• SUPPLIED ENTRIES:
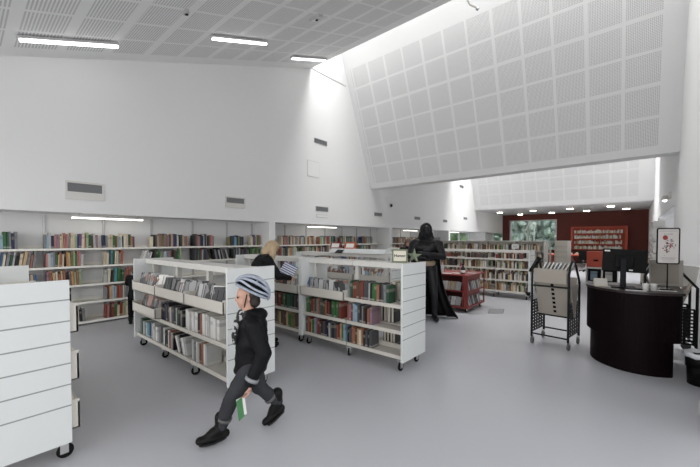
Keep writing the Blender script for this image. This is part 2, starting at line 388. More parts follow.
def book_mat(c):
    nm = 'book_' + c.replace(' ', '_')
    if nm in MATS: return MATS[nm]
    m = mat(nm, PAL[c], .5, spec=.35, var=.12, vscale=2); n = m.node_tree; x = NX(m)
    tc = n.nodes.new('ShaderNodeTexCoord'); sp = n.nodes.new('ShaderNodeSeparateXYZ'); n.links.new(tc.outputs['Generated'], sp.inputs[0])
    oi = n.nodes.new('ShaderNodeObjectInfo'); R = oi.outputs['Random']
    z = sp.outputs[2]
    lab = x.band(z, 10, .06, .10); ti = x.op('LESS_THAN', x.op('ABSOLUTE', x.op('SUBTRACT', z, x.op('ADD', .55, x.op('MULTIPLY', R, .25)))), .09)
    base = n.nodes['Principled BSDF'].inputs['Base Color'].links[0].from_socket
    lum = sum(PAL[c]) / 3
    m1 = n.nodes.new('ShaderNodeMix'); m1.data_type = 'RGBA'; m1.inputs[7].default_value = (.65, .63, .58, 1)
    n.links.new(base, m1.inputs[6]); n.links.new(x.op('MULTIPLY', x.op('MULTIPLY', lab, x.op('LESS_THAN', R, .4)), .4), m1.inputs[0])
    m2 = n.nodes.new('ShaderNodeMix'); m2.data_type = 'RGBA'
    m2.inputs[7].default_value = (.55, .5, .4, 1) if lum < .15 else (.08, .07, .07, 1)
    n.links.new(m1.outputs[2], m2.inputs[6]); n.links.new(x.op('MULTIPLY', x.op('MULTIPLY', ti, x.op('GREATER_THAN', R, .5)), .30), m2.inputs[0])
    n.links.new(m2.outputs[2], n.nodes['Principled BSDF'].inputs['Base Color'])
    return m
def book_geo(b, M, mc=0, mp=1):
    b.box(-.5, .5, -.0, .03, 0, 1, mc, M); b.box(-.5, -.38, .03, 1, 0, 1, mc, M); b.box(.38, .5, .03, 1, 0, 1, mc, M); b.box(-.38, .38, .03, .96, .02, .975, mp, M)
BMESH = {}
def book_mesh(c):
    if c not in BMESH:
        b = MB(); book_geo(b, Matrix.Identity(4)); me = b.mesh('book'); me.materials.append(book_mat(c)); me.materials.append(PAGES); BMESH[c] = me
    return BMESH[c]
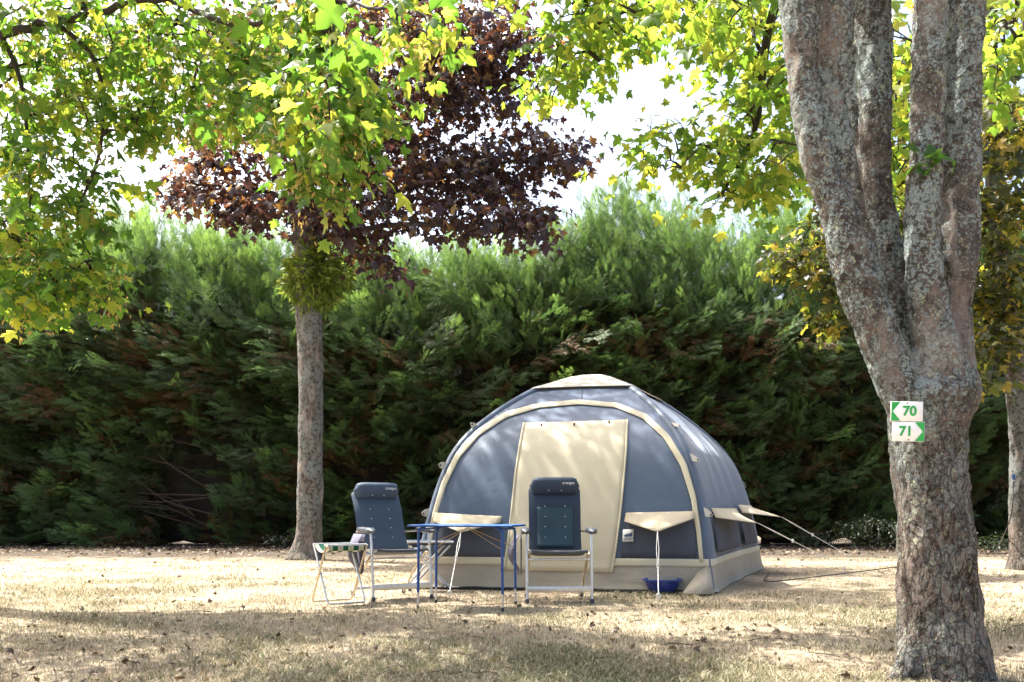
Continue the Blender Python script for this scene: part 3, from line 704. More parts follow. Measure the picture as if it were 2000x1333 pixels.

• WRITTEN INSTRUCTION: Copy each line above precisely, dropping the pictures.

• WRITTEN ANSWER:
Keep writing the Blender script for this image. This is part 2, starting at line 388. More parts follow.
def book_mat(c):
    nm = 'book_' + c.replace(' ', '_')
    if nm in MATS: return MATS[nm]
    m = mat(nm, PAL[c], .5, spec=.35, var=.12, vscale=2); n = m.node_tree; x = NX(m)
    tc = n.nodes.new('ShaderNodeTexCoord'); sp = n.nodes.new('ShaderNodeSeparateXYZ'); n.links.new(tc.outputs['Generated'], sp.inputs[0])
    oi = n.nodes.new('ShaderNodeObjectInfo'); R = oi.outputs['Random']
    z = sp.outputs[2]
    lab = x.band(z, 10, .06, .10); ti = x.op('LESS_THAN', x.op('ABSOLUTE', x.op('SUBTRACT', z, x.op('ADD', .55, x.op('MULTIPLY', R, .25)))), .09)
    base = n.nodes['Principled BSDF'].inputs['Base Color'].links[0].from_socket
    lum = sum(PAL[c]) / 3
    m1 = n.nodes.new('ShaderNodeMix'); m1.data_type = 'RGBA'; m1.inputs[7].default_value = (.65, .63, .58, 1)
    n.links.new(base, m1.inputs[6]); n.links.new(x.op('MULTIPLY', x.op('MULTIPLY', lab, x.op('LESS_THAN', R, .4)), .4), m1.inputs[0])
    m2 = n.nodes.new('ShaderNodeMix'); m2.data_type = 'RGBA'
    m2.inputs[7].default_value = (.55, .5, .4, 1) if lum < .15 else (.08, .07, .07, 1)
    n.links.new(m1.outputs[2], m2.inputs[6]); n.links.new(x.op('MULTIPLY', x.op('MULTIPLY', ti, x.op('GREATER_THAN', R, .5)), .30), m2.inputs[0])
    n.links.new(m2.outputs[2], n.nodes['Principled BSDF'].inputs['Base Color'])
    return m
def book_geo(b, M, mc=0, mp=1):
    b.box(-.5, .5, -.0, .03, 0, 1, mc, M); b.box(-.5, -.38, .03, 1, 0, 1, mc, M); b.box(.38, .5, .03, 1, 0, 1, mc, M); b.box(-.38, .38, .03, .96, .02, .975, mp, M)
BMESH = {}
def book_mesh(c):
    if c not in BMESH:
        b = MB(); book_geo(b, Matrix.Identity(4)); me = b.mesh('book'); me.materials.append(book_mat(c)); me.materials.append(PAGES); BMESH[c] = me
    return BMESH[c]
Continue the Blender Python script for this scene: part 3, from line 704. More parts follow. Measure the picture as if it were 2000x1333 pixels.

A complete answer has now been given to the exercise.